#### PROBLEM DESCRIPTION:
Return the lines exactly as they stand, from the first of the material through the line containing "S.camera = cam".

_ _ _

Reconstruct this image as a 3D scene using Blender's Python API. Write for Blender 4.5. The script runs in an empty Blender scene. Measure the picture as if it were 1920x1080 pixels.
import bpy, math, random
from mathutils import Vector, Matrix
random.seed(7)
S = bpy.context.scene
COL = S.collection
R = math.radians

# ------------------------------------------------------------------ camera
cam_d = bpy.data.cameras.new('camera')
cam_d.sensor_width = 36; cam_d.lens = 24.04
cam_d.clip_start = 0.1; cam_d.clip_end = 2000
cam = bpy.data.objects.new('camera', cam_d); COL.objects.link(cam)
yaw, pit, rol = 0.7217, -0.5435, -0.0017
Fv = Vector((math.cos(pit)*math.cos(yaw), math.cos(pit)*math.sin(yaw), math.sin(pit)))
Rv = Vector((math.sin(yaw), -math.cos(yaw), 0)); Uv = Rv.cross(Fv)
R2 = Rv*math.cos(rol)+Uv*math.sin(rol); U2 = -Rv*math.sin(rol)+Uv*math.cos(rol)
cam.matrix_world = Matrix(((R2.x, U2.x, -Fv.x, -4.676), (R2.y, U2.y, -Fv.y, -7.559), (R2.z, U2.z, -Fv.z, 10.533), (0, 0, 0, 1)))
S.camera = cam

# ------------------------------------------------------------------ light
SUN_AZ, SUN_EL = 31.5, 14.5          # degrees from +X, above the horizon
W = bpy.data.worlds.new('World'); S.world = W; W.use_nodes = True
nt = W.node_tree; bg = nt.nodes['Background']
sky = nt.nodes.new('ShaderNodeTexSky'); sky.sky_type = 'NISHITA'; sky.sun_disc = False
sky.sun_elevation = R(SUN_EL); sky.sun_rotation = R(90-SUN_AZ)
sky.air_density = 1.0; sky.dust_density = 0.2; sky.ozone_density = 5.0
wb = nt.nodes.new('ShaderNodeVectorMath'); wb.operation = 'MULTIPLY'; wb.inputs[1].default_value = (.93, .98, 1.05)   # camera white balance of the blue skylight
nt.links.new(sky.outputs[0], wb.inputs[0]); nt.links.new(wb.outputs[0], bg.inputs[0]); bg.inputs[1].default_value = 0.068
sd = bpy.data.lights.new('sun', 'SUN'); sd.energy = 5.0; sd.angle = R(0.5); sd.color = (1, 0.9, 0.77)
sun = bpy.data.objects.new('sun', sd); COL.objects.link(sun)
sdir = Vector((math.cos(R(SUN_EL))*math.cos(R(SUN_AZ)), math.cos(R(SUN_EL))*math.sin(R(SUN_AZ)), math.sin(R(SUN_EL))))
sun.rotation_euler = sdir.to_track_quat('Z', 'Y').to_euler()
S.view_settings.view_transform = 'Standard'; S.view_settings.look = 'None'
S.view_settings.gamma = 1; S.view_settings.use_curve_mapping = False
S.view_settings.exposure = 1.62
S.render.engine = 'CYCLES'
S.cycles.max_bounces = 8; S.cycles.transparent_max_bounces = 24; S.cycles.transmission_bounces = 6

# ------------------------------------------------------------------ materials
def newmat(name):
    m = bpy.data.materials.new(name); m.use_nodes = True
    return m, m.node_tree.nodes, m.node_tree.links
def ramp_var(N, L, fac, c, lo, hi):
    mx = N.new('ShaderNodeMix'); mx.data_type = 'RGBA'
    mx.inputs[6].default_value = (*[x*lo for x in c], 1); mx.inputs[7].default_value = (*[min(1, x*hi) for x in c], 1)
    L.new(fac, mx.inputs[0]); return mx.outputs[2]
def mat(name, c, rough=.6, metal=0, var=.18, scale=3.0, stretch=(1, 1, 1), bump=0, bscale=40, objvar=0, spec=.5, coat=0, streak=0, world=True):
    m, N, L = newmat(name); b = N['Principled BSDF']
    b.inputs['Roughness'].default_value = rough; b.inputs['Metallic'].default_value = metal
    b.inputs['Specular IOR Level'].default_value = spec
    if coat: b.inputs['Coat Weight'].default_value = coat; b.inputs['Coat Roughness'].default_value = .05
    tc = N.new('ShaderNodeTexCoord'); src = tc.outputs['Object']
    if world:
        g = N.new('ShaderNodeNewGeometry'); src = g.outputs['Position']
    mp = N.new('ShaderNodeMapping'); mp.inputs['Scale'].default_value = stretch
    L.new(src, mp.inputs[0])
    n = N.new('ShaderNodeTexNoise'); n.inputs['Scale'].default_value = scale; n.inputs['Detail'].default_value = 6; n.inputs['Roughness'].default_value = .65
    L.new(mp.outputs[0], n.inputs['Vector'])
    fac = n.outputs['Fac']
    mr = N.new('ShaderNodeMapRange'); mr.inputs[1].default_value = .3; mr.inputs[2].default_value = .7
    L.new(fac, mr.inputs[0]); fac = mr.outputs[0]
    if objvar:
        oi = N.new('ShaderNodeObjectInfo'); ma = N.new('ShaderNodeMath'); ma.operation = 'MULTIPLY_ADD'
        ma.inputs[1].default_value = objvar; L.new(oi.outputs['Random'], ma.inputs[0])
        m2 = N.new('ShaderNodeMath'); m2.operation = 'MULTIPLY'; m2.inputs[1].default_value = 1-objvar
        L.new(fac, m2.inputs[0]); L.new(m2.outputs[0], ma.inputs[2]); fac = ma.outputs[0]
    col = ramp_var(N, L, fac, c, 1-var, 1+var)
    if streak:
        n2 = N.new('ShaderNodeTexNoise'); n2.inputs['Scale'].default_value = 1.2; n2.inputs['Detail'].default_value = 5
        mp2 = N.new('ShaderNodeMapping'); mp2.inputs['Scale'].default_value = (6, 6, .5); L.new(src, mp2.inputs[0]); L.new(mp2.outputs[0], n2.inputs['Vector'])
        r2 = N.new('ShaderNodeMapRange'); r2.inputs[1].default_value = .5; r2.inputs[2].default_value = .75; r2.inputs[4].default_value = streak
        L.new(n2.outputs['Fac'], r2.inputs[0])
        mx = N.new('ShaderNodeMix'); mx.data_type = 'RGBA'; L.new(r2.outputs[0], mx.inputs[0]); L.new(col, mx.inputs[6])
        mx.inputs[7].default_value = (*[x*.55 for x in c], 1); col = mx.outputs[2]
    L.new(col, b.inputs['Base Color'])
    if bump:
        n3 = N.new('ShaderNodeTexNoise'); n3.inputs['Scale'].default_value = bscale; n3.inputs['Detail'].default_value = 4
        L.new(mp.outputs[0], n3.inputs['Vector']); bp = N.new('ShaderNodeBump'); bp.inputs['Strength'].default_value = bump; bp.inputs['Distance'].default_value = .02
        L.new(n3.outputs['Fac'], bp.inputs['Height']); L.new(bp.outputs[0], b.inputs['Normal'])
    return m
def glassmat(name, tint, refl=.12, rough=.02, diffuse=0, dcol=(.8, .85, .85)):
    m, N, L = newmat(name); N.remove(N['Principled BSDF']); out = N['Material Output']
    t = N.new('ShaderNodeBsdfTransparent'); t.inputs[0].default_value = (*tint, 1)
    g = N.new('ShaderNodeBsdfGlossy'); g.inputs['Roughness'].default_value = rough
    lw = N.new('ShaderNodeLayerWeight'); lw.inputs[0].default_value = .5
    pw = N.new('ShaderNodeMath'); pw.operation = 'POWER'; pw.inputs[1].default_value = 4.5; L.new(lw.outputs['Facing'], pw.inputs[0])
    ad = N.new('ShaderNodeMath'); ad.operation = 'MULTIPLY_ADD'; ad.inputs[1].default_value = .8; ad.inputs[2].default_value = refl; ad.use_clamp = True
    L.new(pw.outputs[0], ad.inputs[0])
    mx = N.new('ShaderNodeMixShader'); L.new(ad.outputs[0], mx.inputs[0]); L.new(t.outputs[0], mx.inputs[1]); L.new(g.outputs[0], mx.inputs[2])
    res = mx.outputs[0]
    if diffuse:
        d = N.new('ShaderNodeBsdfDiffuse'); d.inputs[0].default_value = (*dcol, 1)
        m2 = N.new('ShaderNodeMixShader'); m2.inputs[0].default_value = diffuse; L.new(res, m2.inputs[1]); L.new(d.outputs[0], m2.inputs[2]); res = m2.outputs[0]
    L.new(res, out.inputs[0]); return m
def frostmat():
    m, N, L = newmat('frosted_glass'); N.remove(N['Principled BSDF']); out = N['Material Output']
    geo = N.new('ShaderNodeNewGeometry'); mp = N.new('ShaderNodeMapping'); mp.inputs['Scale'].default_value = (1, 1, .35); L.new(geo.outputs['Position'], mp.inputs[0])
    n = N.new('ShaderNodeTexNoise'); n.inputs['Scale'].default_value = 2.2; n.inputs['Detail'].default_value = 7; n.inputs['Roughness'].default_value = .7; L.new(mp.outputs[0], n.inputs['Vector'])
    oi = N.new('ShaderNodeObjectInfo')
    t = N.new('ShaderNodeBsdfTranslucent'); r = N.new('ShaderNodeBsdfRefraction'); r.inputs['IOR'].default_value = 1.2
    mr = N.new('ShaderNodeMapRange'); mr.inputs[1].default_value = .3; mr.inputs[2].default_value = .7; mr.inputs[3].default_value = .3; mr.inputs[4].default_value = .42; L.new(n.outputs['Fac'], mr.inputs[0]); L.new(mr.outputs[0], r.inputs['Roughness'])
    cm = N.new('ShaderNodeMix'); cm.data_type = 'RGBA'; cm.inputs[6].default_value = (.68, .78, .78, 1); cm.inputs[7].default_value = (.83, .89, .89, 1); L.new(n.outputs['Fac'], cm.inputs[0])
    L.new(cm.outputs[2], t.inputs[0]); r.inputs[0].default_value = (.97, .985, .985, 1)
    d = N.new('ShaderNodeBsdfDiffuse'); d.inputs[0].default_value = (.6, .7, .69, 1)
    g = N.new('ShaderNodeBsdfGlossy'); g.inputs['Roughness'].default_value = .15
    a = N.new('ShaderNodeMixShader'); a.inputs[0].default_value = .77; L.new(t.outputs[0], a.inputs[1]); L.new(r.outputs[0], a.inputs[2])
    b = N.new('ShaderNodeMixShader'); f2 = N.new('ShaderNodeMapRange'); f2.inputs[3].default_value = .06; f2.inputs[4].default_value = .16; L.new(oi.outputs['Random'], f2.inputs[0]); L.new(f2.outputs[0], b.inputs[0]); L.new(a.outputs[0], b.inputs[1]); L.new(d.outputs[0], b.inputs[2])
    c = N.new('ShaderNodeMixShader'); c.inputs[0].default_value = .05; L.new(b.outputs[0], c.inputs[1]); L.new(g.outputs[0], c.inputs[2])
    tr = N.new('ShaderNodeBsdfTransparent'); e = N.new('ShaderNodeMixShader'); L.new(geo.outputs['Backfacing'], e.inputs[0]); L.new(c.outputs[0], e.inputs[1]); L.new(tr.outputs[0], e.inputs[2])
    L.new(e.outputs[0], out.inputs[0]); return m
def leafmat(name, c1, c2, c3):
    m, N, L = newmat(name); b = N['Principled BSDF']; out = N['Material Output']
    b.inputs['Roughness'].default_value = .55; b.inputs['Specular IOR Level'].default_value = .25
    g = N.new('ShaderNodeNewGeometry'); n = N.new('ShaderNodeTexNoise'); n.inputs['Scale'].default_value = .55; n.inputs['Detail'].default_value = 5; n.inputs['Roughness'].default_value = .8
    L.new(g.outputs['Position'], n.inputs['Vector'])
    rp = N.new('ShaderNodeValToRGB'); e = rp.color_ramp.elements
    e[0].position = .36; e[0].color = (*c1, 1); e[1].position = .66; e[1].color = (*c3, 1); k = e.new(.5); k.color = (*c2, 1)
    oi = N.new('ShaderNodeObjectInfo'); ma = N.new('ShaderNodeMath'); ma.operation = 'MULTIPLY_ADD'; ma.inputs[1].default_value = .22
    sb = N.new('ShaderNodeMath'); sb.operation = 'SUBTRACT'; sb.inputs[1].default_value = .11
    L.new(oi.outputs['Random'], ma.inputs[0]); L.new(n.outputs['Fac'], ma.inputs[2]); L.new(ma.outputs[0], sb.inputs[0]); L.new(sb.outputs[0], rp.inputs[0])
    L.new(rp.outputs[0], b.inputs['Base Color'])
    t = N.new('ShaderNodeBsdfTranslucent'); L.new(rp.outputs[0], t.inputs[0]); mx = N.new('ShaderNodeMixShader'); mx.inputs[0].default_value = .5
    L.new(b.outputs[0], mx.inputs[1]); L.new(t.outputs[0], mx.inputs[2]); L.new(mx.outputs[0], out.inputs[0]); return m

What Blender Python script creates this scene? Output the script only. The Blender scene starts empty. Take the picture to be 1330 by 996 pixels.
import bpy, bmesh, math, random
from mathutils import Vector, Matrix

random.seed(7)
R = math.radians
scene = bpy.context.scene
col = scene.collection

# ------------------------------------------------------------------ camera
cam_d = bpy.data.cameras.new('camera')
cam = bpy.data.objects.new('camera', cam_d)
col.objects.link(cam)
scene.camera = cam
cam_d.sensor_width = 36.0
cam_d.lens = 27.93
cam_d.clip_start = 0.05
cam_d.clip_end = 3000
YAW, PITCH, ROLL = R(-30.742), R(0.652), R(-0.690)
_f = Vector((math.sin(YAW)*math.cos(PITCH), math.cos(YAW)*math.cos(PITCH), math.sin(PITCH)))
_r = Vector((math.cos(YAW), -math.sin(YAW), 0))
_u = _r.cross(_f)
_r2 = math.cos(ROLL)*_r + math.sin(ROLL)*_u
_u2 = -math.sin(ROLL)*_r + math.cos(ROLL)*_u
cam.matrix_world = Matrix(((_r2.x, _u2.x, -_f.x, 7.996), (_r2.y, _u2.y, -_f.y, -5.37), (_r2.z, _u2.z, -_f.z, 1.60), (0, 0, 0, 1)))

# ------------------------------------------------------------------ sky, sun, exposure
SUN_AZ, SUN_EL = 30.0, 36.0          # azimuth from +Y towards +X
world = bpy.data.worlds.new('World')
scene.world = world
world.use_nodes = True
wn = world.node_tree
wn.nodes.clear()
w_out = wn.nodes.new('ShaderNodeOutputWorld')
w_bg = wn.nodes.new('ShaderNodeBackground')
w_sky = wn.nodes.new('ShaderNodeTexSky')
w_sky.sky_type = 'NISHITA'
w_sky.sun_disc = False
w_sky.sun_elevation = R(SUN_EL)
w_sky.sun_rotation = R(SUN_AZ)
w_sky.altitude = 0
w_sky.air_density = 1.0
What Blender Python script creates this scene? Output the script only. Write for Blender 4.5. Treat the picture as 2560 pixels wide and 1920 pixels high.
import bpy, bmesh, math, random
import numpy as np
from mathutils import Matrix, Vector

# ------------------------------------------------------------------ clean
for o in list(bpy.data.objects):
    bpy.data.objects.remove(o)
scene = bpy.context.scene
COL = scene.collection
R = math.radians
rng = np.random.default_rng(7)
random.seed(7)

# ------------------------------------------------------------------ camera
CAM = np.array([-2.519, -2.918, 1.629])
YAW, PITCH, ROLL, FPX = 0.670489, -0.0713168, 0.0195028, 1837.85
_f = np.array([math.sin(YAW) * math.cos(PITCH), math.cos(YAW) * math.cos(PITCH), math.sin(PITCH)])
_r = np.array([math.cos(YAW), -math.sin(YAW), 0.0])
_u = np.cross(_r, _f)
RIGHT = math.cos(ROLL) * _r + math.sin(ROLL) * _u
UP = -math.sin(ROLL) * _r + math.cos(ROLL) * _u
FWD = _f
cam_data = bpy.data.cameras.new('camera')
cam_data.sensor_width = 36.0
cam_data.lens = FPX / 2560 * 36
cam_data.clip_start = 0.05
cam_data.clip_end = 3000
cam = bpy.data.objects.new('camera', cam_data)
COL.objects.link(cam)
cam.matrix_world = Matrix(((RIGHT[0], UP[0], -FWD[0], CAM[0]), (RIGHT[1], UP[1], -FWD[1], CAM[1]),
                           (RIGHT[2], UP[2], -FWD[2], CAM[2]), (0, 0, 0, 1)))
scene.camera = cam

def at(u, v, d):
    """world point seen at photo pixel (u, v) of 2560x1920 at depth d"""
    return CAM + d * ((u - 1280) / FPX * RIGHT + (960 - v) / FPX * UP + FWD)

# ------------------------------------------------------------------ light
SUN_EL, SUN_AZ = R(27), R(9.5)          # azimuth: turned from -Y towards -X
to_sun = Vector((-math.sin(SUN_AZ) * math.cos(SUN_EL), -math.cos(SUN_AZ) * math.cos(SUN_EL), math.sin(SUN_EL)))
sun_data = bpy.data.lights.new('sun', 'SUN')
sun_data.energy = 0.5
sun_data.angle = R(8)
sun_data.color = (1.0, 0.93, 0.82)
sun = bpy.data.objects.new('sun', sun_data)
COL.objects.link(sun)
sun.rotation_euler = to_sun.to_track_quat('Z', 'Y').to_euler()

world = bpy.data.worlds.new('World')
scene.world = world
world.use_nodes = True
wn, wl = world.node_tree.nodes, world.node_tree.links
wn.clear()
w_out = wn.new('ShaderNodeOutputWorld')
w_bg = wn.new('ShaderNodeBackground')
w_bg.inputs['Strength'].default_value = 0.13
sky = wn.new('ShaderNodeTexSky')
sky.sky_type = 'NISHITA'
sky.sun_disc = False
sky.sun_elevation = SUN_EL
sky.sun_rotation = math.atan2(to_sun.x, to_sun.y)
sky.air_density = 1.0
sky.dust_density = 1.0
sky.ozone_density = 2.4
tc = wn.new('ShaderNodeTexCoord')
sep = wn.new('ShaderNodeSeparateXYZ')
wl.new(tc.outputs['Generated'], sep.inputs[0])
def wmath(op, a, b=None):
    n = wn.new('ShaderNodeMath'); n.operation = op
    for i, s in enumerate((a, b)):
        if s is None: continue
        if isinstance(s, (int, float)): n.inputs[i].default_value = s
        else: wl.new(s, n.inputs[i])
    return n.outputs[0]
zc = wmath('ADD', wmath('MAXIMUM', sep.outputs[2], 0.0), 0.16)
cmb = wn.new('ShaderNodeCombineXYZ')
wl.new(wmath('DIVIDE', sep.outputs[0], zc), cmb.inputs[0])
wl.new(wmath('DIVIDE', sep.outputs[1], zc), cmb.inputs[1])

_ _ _

#### THE ANSWER:
Reconstruct this image as a 3D scene using Blender's Python API. Write for Blender 4.5. The script runs in an empty Blender scene. Measure the picture as if it were 1920x1080 pixels.
import bpy, math, random
from mathutils import Vector, Matrix
random.seed(7)
S = bpy.context.scene
COL = S.collection
R = math.radians

# ------------------------------------------------------------------ camera
cam_d = bpy.data.cameras.new('camera')
cam_d.sensor_width = 36; cam_d.lens = 24.04
cam_d.clip_start = 0.1; cam_d.clip_end = 2000
cam = bpy.data.objects.new('camera', cam_d); COL.objects.link(cam)
yaw, pit, rol = 0.7217, -0.5435, -0.0017
Fv = Vector((math.cos(pit)*math.cos(yaw), math.cos(pit)*math.sin(yaw), math.sin(pit)))
Rv = Vector((math.sin(yaw), -math.cos(yaw), 0)); Uv = Rv.cross(Fv)
R2 = Rv*math.cos(rol)+Uv*math.sin(rol); U2 = -Rv*math.sin(rol)+Uv*math.cos(rol)
cam.matrix_world = Matrix(((R2.x, U2.x, -Fv.x, -4.676), (R2.y, U2.y, -Fv.y, -7.559), (R2.z, U2.z, -Fv.z, 10.533), (0, 0, 0, 1)))
S.camera = cam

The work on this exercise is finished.